The journal's editor-in-chief, Wallace Hopp, the Breed University Professor at Northwestern University, described Conway's findings as "visionary" and said that they "established the research agenda for the simulation field for decades."
Computer simulation seeks to model such problems as inefficiency in a manufacturing facility's supply chain, study what's not working well and come up with a systematic way to improve the operation, said Hopp. "In the '60s, Dick identified what problems simulation had to solve. He laid them out neatly. People in the field followed his road map for decades."
An article in the July 2004 issue of Management Science by Barry Nelson, a professor at Northwestern University, noted that a 1959 paper co-authored by Conway (with Cornell researchers William Maxwell and B.M. Johnson) and a second paper authored by Conway alone in 1963 "described a number of simulation problems that continue to occupy researchers to this day." The article, which was written as part of a series marking the journal's 50th anniversary this year, traced the impact of the two papers on the work of other researchers, notably the authors of eight award-winning papers published in Management Science.
"Those were exciting times," said Maxwell, now an emeritus professor, of his early work with Conway. He also mentioned a textbook the two co-authored with L. Miller, Theory of Scheduling (1967), their development of the XCELL Factory Modeling System with Steve Worona and Johnson School Professor John McClain, Conway's PL/C compiler work in the 1970s and Programming for Poets, a Conway publication written for four different programming languages (1978), as indicative of Conway's breadth of interests.
Hopp also called Conway's later work on scheduling "extremely influential. I looked up to Dick as a real role model. He did good science, rigorously modeled, with relevant real-world solutions."
And Robert Constable, Cornell dean for Computing and Information Science and a former colleague of Conway's, said, "Dick's [scheduling] software was successful because of his keen insight into how things really work."

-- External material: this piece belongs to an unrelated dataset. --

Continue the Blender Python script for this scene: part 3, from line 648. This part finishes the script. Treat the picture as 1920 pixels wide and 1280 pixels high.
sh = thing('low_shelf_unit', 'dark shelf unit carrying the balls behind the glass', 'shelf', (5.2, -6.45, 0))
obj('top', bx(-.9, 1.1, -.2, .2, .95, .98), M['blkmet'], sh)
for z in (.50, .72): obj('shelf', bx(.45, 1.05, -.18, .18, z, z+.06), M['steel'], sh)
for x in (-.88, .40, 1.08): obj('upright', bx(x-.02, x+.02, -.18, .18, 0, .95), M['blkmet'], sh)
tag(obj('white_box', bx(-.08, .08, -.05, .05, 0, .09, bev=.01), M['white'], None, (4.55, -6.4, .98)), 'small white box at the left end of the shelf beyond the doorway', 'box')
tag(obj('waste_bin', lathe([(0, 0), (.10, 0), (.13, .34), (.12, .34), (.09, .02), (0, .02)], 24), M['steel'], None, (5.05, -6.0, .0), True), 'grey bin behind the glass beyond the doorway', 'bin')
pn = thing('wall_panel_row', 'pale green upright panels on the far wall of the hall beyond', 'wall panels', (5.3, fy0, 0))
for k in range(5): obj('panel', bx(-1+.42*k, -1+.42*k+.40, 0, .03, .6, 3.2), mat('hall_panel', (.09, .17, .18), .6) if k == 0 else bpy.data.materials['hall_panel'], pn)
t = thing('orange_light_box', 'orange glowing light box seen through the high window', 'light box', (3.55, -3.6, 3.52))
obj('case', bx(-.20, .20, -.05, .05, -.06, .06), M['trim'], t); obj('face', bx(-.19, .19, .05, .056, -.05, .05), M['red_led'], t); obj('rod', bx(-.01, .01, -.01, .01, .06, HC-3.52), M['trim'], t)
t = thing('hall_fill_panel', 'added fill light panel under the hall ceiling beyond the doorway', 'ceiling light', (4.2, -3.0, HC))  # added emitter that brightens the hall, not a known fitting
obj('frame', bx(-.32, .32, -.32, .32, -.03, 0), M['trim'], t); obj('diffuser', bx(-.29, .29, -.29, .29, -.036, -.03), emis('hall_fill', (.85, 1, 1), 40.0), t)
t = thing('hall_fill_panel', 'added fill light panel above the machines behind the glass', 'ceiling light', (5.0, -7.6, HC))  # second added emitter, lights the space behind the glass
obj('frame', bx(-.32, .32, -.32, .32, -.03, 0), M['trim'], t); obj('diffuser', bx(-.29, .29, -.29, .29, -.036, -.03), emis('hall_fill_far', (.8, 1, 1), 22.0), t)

Conway, BME '54, Ph.D. '58, Cornell, began his academic career as a faculty member in operations research and industrial engineering at Cornell. He helped found the computer science department in 1965 and was acting chair in 1978-79 and 1983-84. In 1966-68, he was director of Cornell Computer Services, a precursor to Cornell Information Technologies (CIT). Conway left the College of Engineering to join the faculty of the Johnson School in 1984, becoming the first Emerson Electric Company Professor of Manufacturing Management, in 1989. He was instrumental in launching the Semester in Manufacturing, a course that was the model for other immersion courses at the Johnson School. He became emeritus in 1999 but continued to teach in the school's executive MBA program. The founder of C-WAY Systems, a company spun off his research on scheduling, Conway counted among his clients Hewlett Packard and General Electric. He was elected to the National Academy of Engineering 1992 for his contributions.